En una esquina, un ojo de androide me vigila -los pasillos también están llenos de cámaras- y le clavo mis ojos color aburrido, mientras bajo los mil pisos, pensando en qué pensará el uniformado color marrón agua montevideana que me está mirando. ¿Se estará incomodando? ¿Se estará cagando de risa? ¿Me estará mirando fijo también mientras me desabrocho la camisa sin dejar de mirarlo -botones fáciles- y fantaseará con que me voy a desbolar en ese móvil ataúd (Cabrera, otra vez Cabrera, usa esa expresión para referirse a un subterráneo. Nada más parecido en eso y opuesto en todo que un ascensor)? ¿Mirará a su compañero de reojo para ver si está dormido para poder seguir mirándome mirarlo sin complejitos? ¿Seré su anécdota del día y me contará a su mujer cansada?

Ya en el piso de abajo, marco la tarjeta, porque cuando entré me pidieron la cédula y me dieron una tarjeta magnética de visitante. Según algunas películas es más fácil colarse en el edificio de la CIA. Supongo que, como en Carrasco Sur, la gente siente que las cosas, más allá de que puedan correr riesgos o no, son más importantes cuando hay un guardia de seguridad antes.

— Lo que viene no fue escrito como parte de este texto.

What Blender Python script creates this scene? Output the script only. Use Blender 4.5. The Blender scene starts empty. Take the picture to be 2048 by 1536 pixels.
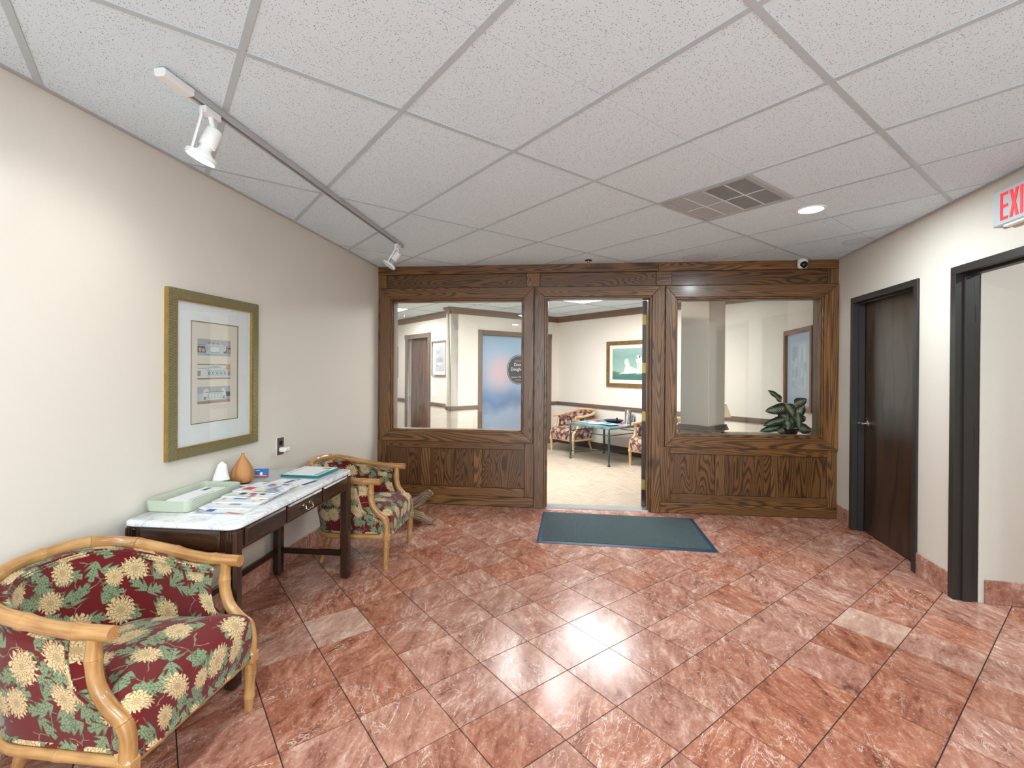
import bpy, bmesh, math, random
from mathutils import Matrix, Vector, Euler
random.seed(7)
SC = bpy.context.scene
COL = SC.collection
PI = math.pi

# ------------------------------------------------------------------ camera
CAM_H = 1.4833
F_PX, CAM_PITCH, CAM_ROLL, PP_Y = 936.07, -0.003388, 0.006409, 741.47
def cam_axes():
    cp, sp = math.cos(CAM_PITCH), math.sin(CAM_PITCH)
    fwd = Vector((0, cp, sp)); right = Vector((1, 0, 0)); up = right.cross(fwd)
    c, s = math.cos(CAM_ROLL), math.sin(CAM_ROLL)
    return right * c + up * s, up * c - right * s, fwd
CR, CU, CF = cam_axes()
cam_data = bpy.data.cameras.new('camera')
cam = bpy.data.objects.new('camera', cam_data); COL.objects.link(cam)
cam_data.sensor_width = 36.0; cam_data.lens = F_PX / 2048 * 36.0
cam_data.shift_y = (PP_Y - 768) / 2048
cam_data.clip_start = 0.02; cam_data.clip_end = 100
mw = Matrix.Identity(4)
for i in range(3):
    mw[i][0] = CR[i]; mw[i][1] = CU[i]; mw[i][2] = -CF[i]
mw[2][3] = CAM_H
cam.matrix_world = mw
SC.camera = cam
def in_view(p, margin=60):
    d = Vector(p) - Vector((0, 0, CAM_H)); z = d.dot(CF)
    if z < 0.05: return False
    x = 1024 + F_PX * d.dot(CR) / z; y = PP_Y - F_PX * d.dot(CU) / z
    return -margin < x < 2048 + margin and -margin < y < 1536 + margin

# ------------------------------------------------------------------ exposure, world, large lights
SC.view_settings.view_transform = 'Standard'
SC.view_settings.look = 'None'
SC.view_settings.gamma = 1.0
SC.view_settings.use_curve_mapping = False
SC.view_settings.exposure = 0.17
SC.cycles.max_bounces = 6; SC.cycles.diffuse_bounces = 4; SC.cycles.glossy_bounces = 4
SC.cycles.adaptive_threshold = 0.1; SC.cycles.adaptive_min_samples = 16
SC.cycles.transparent_max_bounces = 16; SC.cycles.sample_clamp_indirect = 6.0
world = bpy.data.worlds.new('world'); SC.world = world; world.use_nodes = True
bg = world.node_tree.nodes['Background']
bg.inputs[0].default_value = (0.80, 0.88, 1.0, 1); bg.inputs[1].default_value = 1.0

def area(name, loc, sx, sy, power, rot=(0, 0, 0), color=(1, 1, 1), spread=PI):
    l = bpy.data.lights.new(name, 'AREA'); l.shape = 'RECTANGLE'; l.size = sx; l.size_y = sy
    l.energy = power; l.color = color; l.spread = spread
    o = bpy.data.objects.new(name, l); COL.objects.link(o); o.location = loc; o.rotation_euler = rot
    o['kind'] = 'helper'
    return o
# daylight area lamp added as fill, set in an invented shop front behind the camera
area('rear_fill', (0.12, -2.72, 1.30), 2.5, 2.3, 125, (PI / 2, 0, 0), (0.70, 0.88, 1.0))

# ------------------------------------------------------------------ node helpers
def srgb(r, g, b):
    f = lambda c: (c / 255 / 12.92) if c / 255 <= 0.04045 else ((c / 255 + 0.055) / 1.055) ** 2.4
    return (f(r), f(g), f(b), 1.0)
class NT:
    def __init__(s, name):
        s.mat = bpy.data.materials.new(name); s.mat.use_nodes = True
        s.t = s.mat.node_tree; s.t.nodes.clear()
        s.out = s.t.nodes.new('ShaderNodeOutputMaterial')
    def n(s, typ, ins=None, **kw):
        nd = s.t.nodes.new('ShaderNode' + typ)
        for k, v in kw.items(): setattr(nd, k, v)
        for k, v in (ins or {}).items(): s.set(nd.inputs[k], v)
        return nd
    def set(s, sock, v):
        if hasattr(v, 'is_output') or isinstance(v, bpy.types.NodeSocket): s.t.links.new(v, sock)
        else:
            if sock.type == 'VECTOR' and hasattr(v, '__len__') and len(v) == 4: v = v[:3]
            sock.default_value = v
    def m(s, op, a, b=None, c=None, clamp=False):
        nd = s.t.nodes.new('ShaderNodeMath'); nd.operation = op; nd.use_clamp = clamp
        for i, v in enumerate((a, b, c)):
            if v is not None: s.set(nd.inputs[i], v)
        return nd.outputs[0]
    def vm(s, op, a, b=None, scale=None):
        nd = s.t.nodes.new('ShaderNodeVectorMath'); nd.operation = op
        s.set(nd.inputs[0], a)
        if b is not None: s.set(nd.inputs[1], b)
        if scale is not None: s.set(nd.inputs[3], scale)
        return nd.outputs['Value'] if op in ('LENGTH', 'DOT_PRODUCT', 'DISTANCE') else nd.outputs[0]
    def mix(s, fac, a, b, blend='MIX'):
        nd = s.t.nodes.new('ShaderNodeMix'); nd.data_type = 'RGBA'; nd.blend_type = blend
        s.set(nd.inputs[0], fac); s.set(nd.inputs[6], a); s.set(nd.inputs[7], b)
        return nd.outputs[2]
    def ss(s, x, a, b):      # smoothstep a..b
        nd = s.t.nodes.new('ShaderNodeMapRange'); nd.interpolation_type = 'SMOOTHSTEP'
        s.set(nd.inputs[0], x); s.set(nd.inputs[1], a); s.set(nd.inputs[2], b)
        return nd.outputs[0]
    def ramp(s, fac, stops, interp='LINEAR'):
        nd = s.t.nodes.new('ShaderNodeValToRGB'); cr = nd.color_ramp; cr.interpolation = interp
        while len(cr.elements) < len(stops): cr.elements.new(0.5)
        for e, (p, c) in zip(cr.elements, stops): e.position = p; e.color = c
        s.set(nd.inputs[0], fac); return nd.outputs[0]
    def sep(s, v):
        nd = s.t.nodes.new('ShaderNodeSeparateXYZ'); s.set(nd.inputs[0], v); return nd.outputs
    def comb(s, x=0.0, y=0.0, z=0.0):
        nd = s.t.nodes.new('ShaderNodeCombineXYZ')
        for i, v in enumerate((x, y, z)): s.set(nd.inputs[i], v)
        return nd.outputs[0]
    def noise(s, vec, scale, detail=3.0, rough=0.5, dist=0.0, dim='3D'):
        nd = s.n('TexNoise', {'Vector': vec, 'Scale': scale, 'Detail': detail, 'Roughness': rough, 'Distortion': dist}, noise_dimensions=dim)
        return nd.outputs['Fac']
    def voro(s, vec, scale, rnd=1.0, feature='F1', dim='3D'):
        return s.n('TexVoronoi', {'Vector': vec, 'Scale': scale, 'Randomness': rnd}, feature=feature, voronoi_dimensions=dim)
    def uv(s): return s.n('UVMap').outputs[0]
    def obj(s): return s.n('TexCoord').outputs['Object']
    def rnd(s): return s.n('ObjectInfo').outputs['Random']
    def bump(s, h, strength=0.3, dist=0.002):
        return s.n('Bump', {'Height': h, 'Strength': strength, 'Distance': dist}).outputs[0]
    def bsdf(s, color, rough=0.5, metal=0.0, spec=0.5, normal=None, **extra):
        b = s.n('BsdfPrincipled', {'Base Color': color, 'Roughness': rough, 'Metallic': metal, 'Specular IOR Level': spec})
        if normal is not None: s.set(b.inputs['Normal'], normal)
        for k, v in extra.items(): s.set(b.inputs[k.replace('_', ' ')], v)
        s.t.links.new(b.outputs[0], s.out.inputs[0]); return b
MATS = {}
def plain(name, col, rough=0.5, metal=0.0, spec=0.5, bumpscale=0, bumpstr=0.2, var=0.06, **extra):
    """a painted / moulded surface: slight tonal noise and fine relief"""
    t = NT(name); o = t.obj()
    c = t.mix(t.m('MULTIPLY', t.noise(o, 14.0, 3.0), var * 2), col, tuple(x * 0.8 for x in col[:3]) + (1,))
    nrm = t.bump(t.noise(o, bumpscale, 2.0), bumpstr, 0.001) if bumpscale else None
    t.bsdf(c, rough, metal, spec, nrm, **extra); MATS[name] = t.mat; return t.mat
def emit(name, col, strength):
    t = NT(name); e = t.n('Emission', {'Color': col, 'Strength': strength})
    t.t.links.new(e.outputs[0], t.out.inputs[0]); MATS[name] = t.mat; return t.mat
# ------------------------------------------------------------------ materials
def wood(name, light, mid, dark, rings=26.0, scale=1.0, rough=0.42, pore=0.40, stretch=0.16, coat=0.0, bumpstr=0.25):
    """plain-sawn timber: contour rings of a stretched noise plus pores; UV u runs along the grain in metres"""
    t = NT(name); uv = t.uv(); r = t.rnd(); x = t.sep(uv)
    u = t.m('ADD', x[0], t.m('MULTIPLY', r, 37.0)); v = t.m('ADD', x[1], t.m('MULTIPLY', r, 91.0))
    p = t.comb(t.m('MULTIPLY', u, stretch * scale), t.m('MULTIPLY', v, scale), t.m('MULTIPLY', r, 11.0))
    n1 = t.noise(p, 3.4, 2.5, 0.45, 0.3)
    ring = t.m('FRACT', t.m('MULTIPLY', n1, rings))
    line = t.m('SUBTRACT', 1.0, t.ss(t.m('ABSOLUTE', t.m('SUBTRACT', ring, 0.5)), 0.05, 0.34))
    fine = t.noise(t.comb(t.m('MULTIPLY', u, 7.0 * scale), t.m('MULTIPLY', v, 260.0 * scale), r), 1.0, 2.0, 0.6)
    pores = t.ss(fine, 0.52, 0.72)
    big = t.noise(t.comb(t.m('MULTIPLY', u, 1.2), t.m('MULTIPLY', v, 5.0), r), 1.0, 2.0)
    base = t.mix(big, mid, light)
    c = t.mix(t.m('MULTIPLY', line, 0.78), base, dark)
    c = t.mix(t.m('MULTIPLY', pores, pore), c, dark)
    hue = t.m('ADD', 0.86, t.m('MULTIPLY', r, 0.28))
    c = t.mix(1.0, c, t.n('CombineColor', {'Red': hue, 'Green': hue, 'Blue': hue}).outputs[0], 'MULTIPLY')
    h = t.m('SUBTRACT', 1.0, t.m('ADD', t.m('MULTIPLY', line, 0.4), t.m('MULTIPLY', pores, 0.6)))
    t.bsdf(c, rough, 0, 0.5, t.bump(h, bumpstr, 0.0006), Coat_Weight=coat, Coat_Roughness=0.15)
    MATS[name] = t.mat; return t.mat
wood('oak', srgb(144, 98, 52), srgb(108, 70, 34), srgb(40, 23, 9), rings=58, rough=0.36, coat=0.15, stretch=0.075)
wood('oak_panel', srgb(124, 80, 37), srgb(92, 58, 25), srgb(24, 13, 5), rings=46, rough=0.36, coat=0.15, stretch=0.15)
wood('dark_veneer', srgb(74, 48, 26), srgb(54, 33, 15), srgb(32, 18, 8), rings=7, rough=0.30, pore=0.35, coat=0.2)
wood('brown_door_veneer', srgb(112, 84, 68), srgb(92, 68, 56), srgb(66, 46, 36), rings=7, rough=0.4, pore=0.5)
wood('mahogany', srgb(62, 36, 20), srgb(40, 23, 13), srgb(18, 10, 6), rings=9, rough=0.22, pore=0.4, coat=0.4)
wood('blond_wood', srgb(196, 138, 84), srgb(178, 120, 68), srgb(150, 98, 54), rings=9, rough=0.6, pore=0.3)
wood('driftwood_grey', srgb(170, 144, 116), srgb(136, 110, 86), srgb(70, 54, 42), rings=16, rough=0.85, pore=0.6, bumpstr=0.8)
wood('red_frame_wood', srgb(150, 84, 46), srgb(128, 66, 34), srgb(70, 34, 16), rings=10, rough=0.35, pore=0.4)

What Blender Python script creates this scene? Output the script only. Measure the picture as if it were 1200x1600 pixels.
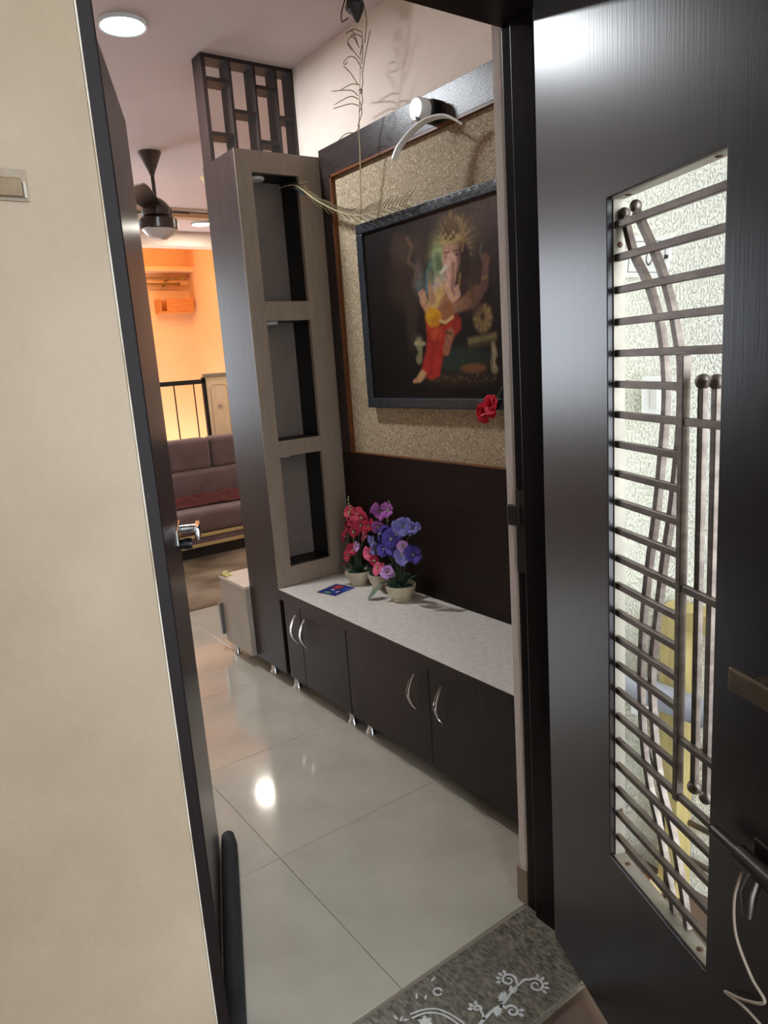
import bpy, bmesh, math, random
import numpy as np
from mathutils import Vector, Matrix
from math import sin, cos, pi, radians, sqrt, atan2
random.seed(7)
SC = bpy.context.scene
COL = SC.collection
for o in list(bpy.data.objects):
    bpy.data.objects.remove(o)

# ------------------------------------------------------------------ camera
CAM_Z = 1.45
FPX, YAW, PITCH, ROLL = 1134.67, 0.614234, 0.207211, -0.070093
fwd = Vector((sin(YAW) * cos(PITCH), cos(YAW) * cos(PITCH), -sin(PITCH)))
r0 = Vector((cos(YAW), -sin(YAW), 0)); u0 = r0.cross(fwd)
rgt = cos(ROLL) * r0 + sin(ROLL) * u0
upv = -sin(ROLL) * r0 + cos(ROLL) * u0
cd = bpy.data.cameras.new('camera')
cam = bpy.data.objects.new('camera', cd); COL.objects.link(cam)
cam.matrix_world = Matrix(((rgt.x, upv.x, -fwd.x, 0), (rgt.y, upv.y, -fwd.y, 0), (rgt.z, upv.z, -fwd.z, CAM_Z), (0, 0, 0, 1)))
cd.sensor_fit = 'HORIZONTAL'; cd.sensor_width = 36.0; cd.lens = 36.0 * FPX / 1200.0
cd.clip_start = 0.01
SC.camera = cam

# ------------------------------------------------------------------ sky and exposure
w = bpy.data.worlds.new('sky'); SC.world = w; w.use_nodes = True
bg = w.node_tree.nodes['Background']
bg.inputs[0].default_value = (0.83, 0.91, 1.0, 1); bg.inputs[1].default_value = 10.0
vs = SC.view_settings
vs.view_transform = 'Standard'; vs.look = 'None'; vs.gamma = 1.0; vs.exposure = 0.0
try: vs.use_curve_mapping = False
except Exception: pass

P_HALL, P_LIV, P_LIV_FILL, P_ALC = 24.0, 9.0, 17.0, 7.0

# ------------------------------------------------------------------ helpers
def lin(c):
    f = lambda v: v / 12.92 if v <= 0.04045 else ((v + 0.055) / 1.055) ** 2.4
    return tuple(f(v / 255.0) for v in c)

def mat(name, c1, c2=None, rough=0.5, metal=0.0, scale=6.0, stretch=(1, 1, 1), detail=4.0, lo=0.35, hi=0.65,
        bump=0.0, bscale=None, bstretch=None, coat=0.0, spec=0.5, aniso=0.0, emit=None, estr=0.0, rvar=0.0, sheen=0.0, dist=0.01):
    m = bpy.data.materials.new(name); m.use_nodes = True
    nt = m.node_tree; n = nt.nodes; L = nt.links
    b = n['Principled BSDF']
    a = lin(c1)
    b.inputs['Base Color'].default_value = (*a, 1)
    b.inputs['Roughness'].default_value = rough; b.inputs['Metallic'].default_value = metal
    b.inputs['Coat Weight'].default_value = coat; b.inputs['Specular IOR Level'].default_value = spec
    b.inputs['Coat Roughness'].default_value = 0.12
    b.inputs['Anisotropic'].default_value = aniso
    if sheen: b.inputs['Sheen Weight'].default_value = sheen
    if emit:
        b.inputs['Emission Color'].default_value = (*lin(emit), 1); b.inputs['Emission Strength'].default_value = estr
    tc = None
    if c2 or bump or rvar:
        tc = n.new('ShaderNodeTexCoord')
        mp = n.new('ShaderNodeMapping'); mp.inputs['Scale'].default_value = stretch
        L.new(tc.outputs['Object'], mp.inputs[0])
        nz = n.new('ShaderNodeTexNoise'); nz.inputs['Scale'].default_value = scale; nz.inputs['Detail'].default_value = detail
        L.new(mp.outputs[0], nz.inputs['Vector'])
        if c2:
            rp = n.new('ShaderNodeValToRGB')
            rp.color_ramp.elements[0].position = lo; rp.color_ramp.elements[0].color = (*a, 1)
            rp.color_ramp.elements[1].position = hi; rp.color_ramp.elements[1].color = (*lin(c2), 1)
            L.new(nz.outputs[0], rp.inputs[0]); L.new(rp.outputs[0], b.inputs['Base Color'])
        if rvar:
            mr = n.new('ShaderNodeMapRange'); mr.inputs[3].default_value = max(0.02, rough - rvar); mr.inputs[4].default_value = rough + rvar
            L.new(nz.outputs[0], mr.inputs[0]); L.new(mr.outputs[0], b.inputs['Roughness'])
        if bump:
            src = nz
            if bscale:
                mp2 = n.new('ShaderNodeMapping'); mp2.inputs['Scale'].default_value = bstretch or (1, 1, 1)
                L.new(tc.outputs['Object'], mp2.inputs[0])
                src = n.new('ShaderNodeTexNoise'); src.inputs['Scale'].default_value = bscale; src.inputs['Detail'].default_value = 3
                L.new(mp2.outputs[0], src.inputs['Vector'])
            bp = n.new('ShaderNodeBump'); bp.inputs['Strength'].default_value = bump; bp.inputs['Distance'].default_value = dist
            L.new(src.outputs[0], bp.inputs['Height']); L.new(bp.outputs[0], b.inputs['Normal'])
    return m

class MB:
    """collects shapes for one mesh"""
    def __init__(s): s.v = []; s.f = []
    def add(s, v, f):
        k = len(s.v); s.v += [tuple(p) for p in v]; s.f += [tuple(i + k for i in q) for q in f]; return s
    def box(s, x0, x1, y0, y1, z0, z1):
        v = [(x, y, z) for z in (z0, z1) for y in (y0, y1) for x in (x0, x1)]
        return s.add(v, [(0, 2, 3, 1), (4, 5, 7, 6), (0, 1, 5, 4), (2, 6, 7, 3), (0, 4, 6, 2), (1, 3, 7, 5)])
    def tube(s, pts, r, seg=8, cap=True):
        pts = [Vector(p) for p in pts]; n = len(pts)
        rr = r if isinstance(r, (list, tuple)) else [r] * n
        rings = []; ref = None
        for i in range(n):
            t = (pts[min(i + 1, n - 1)] - pts[max(i - 1, 0)]).normalized()
            if ref is None or abs(ref.dot(t)) > 0.95:
                ref = Vector((0, 0, 1)) if abs(t.z) < 0.9 else Vector((1, 0, 0))
            a = (ref - t * ref.dot(t)).normalized(); b = t.cross(a); ref = a
            rings.append([pts[i] + (a * cos(2 * pi * k / seg) + b * sin(2 * pi * k / seg)) * rr[i] for k in range(seg)])
        v = [p for R in rings for p in R]; f = []
        for i in range(n - 1):
            for k in range(seg):
                k2 = (k + 1) % seg
                f.append((i * seg + k, i * seg + k2, (i + 1) * seg + k2, (i + 1) * seg + k))
        if cap:
            f.append(tuple(range(seg))[::-1]); f.append(tuple((n - 1) * seg + k for k in range(seg)))
        return s.add(v, f)
    def lathe(s, prof, c=(0, 0, 0), seg=24, axis='z', M=None):
        v = []; f = []
        for (r, h) in prof:
            for k in range(seg):
                a = 2 * pi * k / seg
                p = Vector((r * cos(a), r * sin(a), h))
                if axis == 'x': p = Vector((p.z, p.x, p.y))
                if axis == 'y': p = Vector((p.y, p.z, p.x))
                if M: p = M @ p
                v.append(p + Vector(c))
        n = len(prof)
        for i in range(n - 1):
            for k in range(seg):
                k2 = (k + 1) % seg
                f.append((i * seg + k, i * seg + k2, (i + 1) * seg + k2, (i + 1) * seg + k))
        f.append(tuple(range(seg))[::-1]); f.append(tuple((n - 1) * seg + k for k in range(seg)))
        return s.add(v, f)
    def sphere(s, c, r, seg=12, rings=8, sc=(1, 1, 1)):
        prof = [(max(1e-4, r * sin(pi * i / rings)), -r * cos(pi * i / rings)) for i in range(rings + 1)]
        return s.lathe(prof, c, seg, M=Matrix.Diagonal(sc))
    def prism(s, poly, axis, a, b):
        """poly of 2d points extruded along axis from a to b"""
        def mk(p, h):
            return {'x': (h, p[0], p[1]), 'y': (p[0], h, p[1]), 'z': (p[0], p[1], h)}[axis]
        n = len(poly)
        v = [mk(p, a) for p in poly] + [mk(p, b) for p in poly]
        f = [tuple(range(n))[::-1], tuple(range(n, 2 * n))] + [(i, (i + 1) % n, n + (i + 1) % n, n + i) for i in range(n)]
        return s.add(v, f)
    def xf(s, M):
        s.v = [tuple(M @ Vector(p)) for p in s.v]; return s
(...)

Me fue mal, claro. Contrataron a una mina egresada de la Católica, o me lo inventé porque a toda la gente que no banco le encajo la Católica, lo que no significa ni ahí que toda la gente que estudió ahí me resulte detestable (el horno no está para bollos, me dicen, y si no fuera muy inapropiado en el contexto me encantaría retrucar que hornear bollos es exactamente la función de un horno).

De eso me enteraría después. Ese día la espina fue otra: era la jornada hippie (o, mejor: jipi; ver el post de Valizas, mi único y seguro último hit) de liberar libros y yo involuntariamente liberé mi camisa preferida en algún punto del trayecto hacia mi novia de ojos verdes, la del talento, la sin problemas para disfrutar de las cosas, la que hacía que la vida fuera un poco más algo y un poco menos nada. Me la trajeron de Estados Unidos (a la camisa) así que no me podía comprar otra. Igual, ¿con qué plata?

No quedaba otra: tenía que seguir buscando trabajo.